** Begin DATA BLOCK **

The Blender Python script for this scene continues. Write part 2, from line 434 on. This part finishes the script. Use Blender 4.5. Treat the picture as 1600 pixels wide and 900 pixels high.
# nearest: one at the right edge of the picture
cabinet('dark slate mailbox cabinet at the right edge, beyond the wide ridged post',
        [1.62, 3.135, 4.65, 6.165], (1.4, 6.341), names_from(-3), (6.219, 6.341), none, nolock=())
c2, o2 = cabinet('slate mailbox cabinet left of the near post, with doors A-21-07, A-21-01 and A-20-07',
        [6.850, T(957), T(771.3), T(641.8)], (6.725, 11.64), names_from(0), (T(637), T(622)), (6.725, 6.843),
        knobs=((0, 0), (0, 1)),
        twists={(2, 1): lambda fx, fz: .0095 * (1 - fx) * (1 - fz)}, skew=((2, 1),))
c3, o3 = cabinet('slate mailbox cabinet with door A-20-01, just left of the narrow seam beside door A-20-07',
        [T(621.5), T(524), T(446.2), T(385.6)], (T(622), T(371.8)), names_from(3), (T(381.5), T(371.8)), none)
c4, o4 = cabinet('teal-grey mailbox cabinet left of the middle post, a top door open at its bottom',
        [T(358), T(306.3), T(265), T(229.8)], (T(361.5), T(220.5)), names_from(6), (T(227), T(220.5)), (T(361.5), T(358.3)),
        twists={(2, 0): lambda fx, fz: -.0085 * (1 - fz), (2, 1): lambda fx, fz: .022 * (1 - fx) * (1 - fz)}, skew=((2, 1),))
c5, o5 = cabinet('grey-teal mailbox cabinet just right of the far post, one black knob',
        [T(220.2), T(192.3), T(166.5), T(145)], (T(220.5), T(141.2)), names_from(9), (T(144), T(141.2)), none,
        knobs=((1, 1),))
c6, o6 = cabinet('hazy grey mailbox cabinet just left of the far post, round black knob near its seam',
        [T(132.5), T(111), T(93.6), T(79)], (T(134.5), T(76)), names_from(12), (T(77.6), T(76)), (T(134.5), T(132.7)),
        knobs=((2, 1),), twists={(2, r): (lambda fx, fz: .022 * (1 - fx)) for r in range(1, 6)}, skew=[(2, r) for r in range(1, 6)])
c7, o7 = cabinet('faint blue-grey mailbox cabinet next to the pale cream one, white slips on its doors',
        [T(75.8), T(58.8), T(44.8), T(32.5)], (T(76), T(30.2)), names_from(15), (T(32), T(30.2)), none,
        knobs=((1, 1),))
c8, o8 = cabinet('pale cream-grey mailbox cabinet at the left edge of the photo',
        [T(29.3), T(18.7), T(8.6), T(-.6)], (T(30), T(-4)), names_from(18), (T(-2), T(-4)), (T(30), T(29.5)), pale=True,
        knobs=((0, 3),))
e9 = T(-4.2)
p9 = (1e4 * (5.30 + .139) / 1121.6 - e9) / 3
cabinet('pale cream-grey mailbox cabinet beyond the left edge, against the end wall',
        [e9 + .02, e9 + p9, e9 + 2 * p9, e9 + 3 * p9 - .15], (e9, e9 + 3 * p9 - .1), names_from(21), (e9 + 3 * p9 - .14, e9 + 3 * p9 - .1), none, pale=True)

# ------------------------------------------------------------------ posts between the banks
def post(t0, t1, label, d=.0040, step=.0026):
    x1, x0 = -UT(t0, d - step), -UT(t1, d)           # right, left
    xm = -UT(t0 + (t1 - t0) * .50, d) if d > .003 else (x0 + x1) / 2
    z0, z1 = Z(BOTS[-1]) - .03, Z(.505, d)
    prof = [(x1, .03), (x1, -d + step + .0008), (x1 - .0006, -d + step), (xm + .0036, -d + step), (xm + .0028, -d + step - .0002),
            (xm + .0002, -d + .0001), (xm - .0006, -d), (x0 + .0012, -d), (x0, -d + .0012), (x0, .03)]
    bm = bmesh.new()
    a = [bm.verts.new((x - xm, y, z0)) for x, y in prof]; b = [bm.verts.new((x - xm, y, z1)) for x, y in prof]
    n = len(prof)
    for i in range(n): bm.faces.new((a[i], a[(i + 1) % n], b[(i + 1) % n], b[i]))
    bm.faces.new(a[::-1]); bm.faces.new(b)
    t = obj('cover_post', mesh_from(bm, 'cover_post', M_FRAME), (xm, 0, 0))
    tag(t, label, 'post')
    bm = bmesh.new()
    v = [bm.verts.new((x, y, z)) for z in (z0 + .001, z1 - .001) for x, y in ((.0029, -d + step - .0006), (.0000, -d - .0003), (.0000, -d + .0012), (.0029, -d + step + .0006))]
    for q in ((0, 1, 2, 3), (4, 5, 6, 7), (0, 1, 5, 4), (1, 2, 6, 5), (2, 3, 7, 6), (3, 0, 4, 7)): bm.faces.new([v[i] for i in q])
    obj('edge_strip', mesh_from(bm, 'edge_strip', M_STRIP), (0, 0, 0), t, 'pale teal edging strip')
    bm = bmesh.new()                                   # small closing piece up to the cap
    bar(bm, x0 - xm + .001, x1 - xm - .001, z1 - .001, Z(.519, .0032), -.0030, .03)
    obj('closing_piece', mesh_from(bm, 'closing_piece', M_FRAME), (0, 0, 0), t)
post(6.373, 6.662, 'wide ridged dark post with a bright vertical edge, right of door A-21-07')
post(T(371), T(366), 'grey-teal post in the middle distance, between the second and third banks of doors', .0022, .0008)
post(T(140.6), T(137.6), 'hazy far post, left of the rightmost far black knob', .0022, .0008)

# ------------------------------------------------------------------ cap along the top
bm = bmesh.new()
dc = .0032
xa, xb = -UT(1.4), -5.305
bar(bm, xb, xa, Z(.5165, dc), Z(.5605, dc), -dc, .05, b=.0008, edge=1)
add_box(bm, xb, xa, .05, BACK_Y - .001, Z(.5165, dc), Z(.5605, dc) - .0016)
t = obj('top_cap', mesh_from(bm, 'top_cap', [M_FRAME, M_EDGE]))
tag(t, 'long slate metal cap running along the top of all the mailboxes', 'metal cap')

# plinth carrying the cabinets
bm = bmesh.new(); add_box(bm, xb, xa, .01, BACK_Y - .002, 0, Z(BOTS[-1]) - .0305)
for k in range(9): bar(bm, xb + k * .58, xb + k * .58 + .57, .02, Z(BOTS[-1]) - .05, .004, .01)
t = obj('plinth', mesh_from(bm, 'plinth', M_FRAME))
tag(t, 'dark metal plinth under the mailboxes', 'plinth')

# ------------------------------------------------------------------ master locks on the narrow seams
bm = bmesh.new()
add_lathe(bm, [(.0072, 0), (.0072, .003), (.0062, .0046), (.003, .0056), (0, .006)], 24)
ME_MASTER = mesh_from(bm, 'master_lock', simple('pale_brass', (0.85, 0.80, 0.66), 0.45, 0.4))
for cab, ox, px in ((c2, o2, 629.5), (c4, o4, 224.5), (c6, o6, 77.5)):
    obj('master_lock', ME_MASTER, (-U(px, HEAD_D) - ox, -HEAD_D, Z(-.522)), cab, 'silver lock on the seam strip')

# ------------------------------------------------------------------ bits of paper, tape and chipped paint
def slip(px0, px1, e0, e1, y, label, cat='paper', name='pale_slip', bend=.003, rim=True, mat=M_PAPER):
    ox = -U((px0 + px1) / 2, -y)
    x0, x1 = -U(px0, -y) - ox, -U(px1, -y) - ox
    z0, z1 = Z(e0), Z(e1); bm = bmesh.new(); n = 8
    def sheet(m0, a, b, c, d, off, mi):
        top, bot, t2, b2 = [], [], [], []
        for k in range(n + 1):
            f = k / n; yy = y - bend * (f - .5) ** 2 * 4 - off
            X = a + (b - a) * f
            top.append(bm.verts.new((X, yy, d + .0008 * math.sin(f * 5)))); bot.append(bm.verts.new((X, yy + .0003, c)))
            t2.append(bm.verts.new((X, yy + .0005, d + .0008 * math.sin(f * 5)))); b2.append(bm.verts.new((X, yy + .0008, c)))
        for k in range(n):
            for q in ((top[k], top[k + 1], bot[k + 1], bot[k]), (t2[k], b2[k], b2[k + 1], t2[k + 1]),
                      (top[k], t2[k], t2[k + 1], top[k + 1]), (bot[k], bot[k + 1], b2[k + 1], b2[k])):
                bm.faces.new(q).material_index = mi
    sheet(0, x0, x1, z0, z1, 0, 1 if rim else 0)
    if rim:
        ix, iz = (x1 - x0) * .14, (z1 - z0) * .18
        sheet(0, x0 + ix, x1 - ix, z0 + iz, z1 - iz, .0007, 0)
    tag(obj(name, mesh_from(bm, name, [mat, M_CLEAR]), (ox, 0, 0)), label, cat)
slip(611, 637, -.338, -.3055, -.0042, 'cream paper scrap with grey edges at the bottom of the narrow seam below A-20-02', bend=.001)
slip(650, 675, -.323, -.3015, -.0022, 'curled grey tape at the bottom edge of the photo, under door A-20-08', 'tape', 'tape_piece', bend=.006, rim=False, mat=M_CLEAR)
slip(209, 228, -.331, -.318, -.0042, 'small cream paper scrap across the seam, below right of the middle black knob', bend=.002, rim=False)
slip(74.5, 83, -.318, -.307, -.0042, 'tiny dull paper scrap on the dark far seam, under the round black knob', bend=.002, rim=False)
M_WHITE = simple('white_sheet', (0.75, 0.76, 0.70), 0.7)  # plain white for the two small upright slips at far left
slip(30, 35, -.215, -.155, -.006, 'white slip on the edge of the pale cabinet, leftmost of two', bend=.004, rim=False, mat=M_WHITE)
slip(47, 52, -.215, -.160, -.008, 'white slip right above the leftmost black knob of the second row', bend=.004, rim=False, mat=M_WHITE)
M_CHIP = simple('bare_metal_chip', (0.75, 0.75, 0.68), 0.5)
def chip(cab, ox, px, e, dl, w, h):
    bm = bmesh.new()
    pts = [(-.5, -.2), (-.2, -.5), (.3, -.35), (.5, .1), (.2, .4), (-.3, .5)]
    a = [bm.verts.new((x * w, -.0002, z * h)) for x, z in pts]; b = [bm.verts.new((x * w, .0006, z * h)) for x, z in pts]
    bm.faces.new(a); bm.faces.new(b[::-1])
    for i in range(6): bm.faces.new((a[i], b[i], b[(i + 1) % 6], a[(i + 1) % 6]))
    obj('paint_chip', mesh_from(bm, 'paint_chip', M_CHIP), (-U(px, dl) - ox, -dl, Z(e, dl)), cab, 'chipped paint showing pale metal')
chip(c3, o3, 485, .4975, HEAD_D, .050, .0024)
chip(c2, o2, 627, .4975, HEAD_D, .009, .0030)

** End DATA BLOCK **

WHAT IS REQUIRED:
Which lines include the word "grey"? Copy every one of them.

ANSWER:
c4, o4 = cabinet('teal-grey mailbox cabinet left of the middle post, a top door open at its bottom',
c5, o5 = cabinet('grey-teal mailbox cabinet just right of the far post, one black knob',
c6, o6 = cabinet('hazy grey mailbox cabinet just left of the far post, round black knob near its seam',
c7, o7 = cabinet('faint blue-grey mailbox cabinet next to the pale cream one, white slips on its doors',
c8, o8 = cabinet('pale cream-grey mailbox cabinet at the left edge of the photo',
cabinet('pale cream-grey mailbox cabinet beyond the left edge, against the end wall',
post(T(371), T(366), 'grey-teal post in the middle distance, between the second and third banks of doors', .0022, .0008)
slip(611, 637, -.338, -.3055, -.0042, 'cream paper scrap with grey edges at the bottom of the narrow seam below A-20-02', bend=.001)
slip(650, 675, -.323, -.3015, -.0022, 'curled grey tape at the bottom edge of the photo, under door A-20-08', 'tape', 'tape_piece', bend=.006, rim=False, mat=M_CLEAR)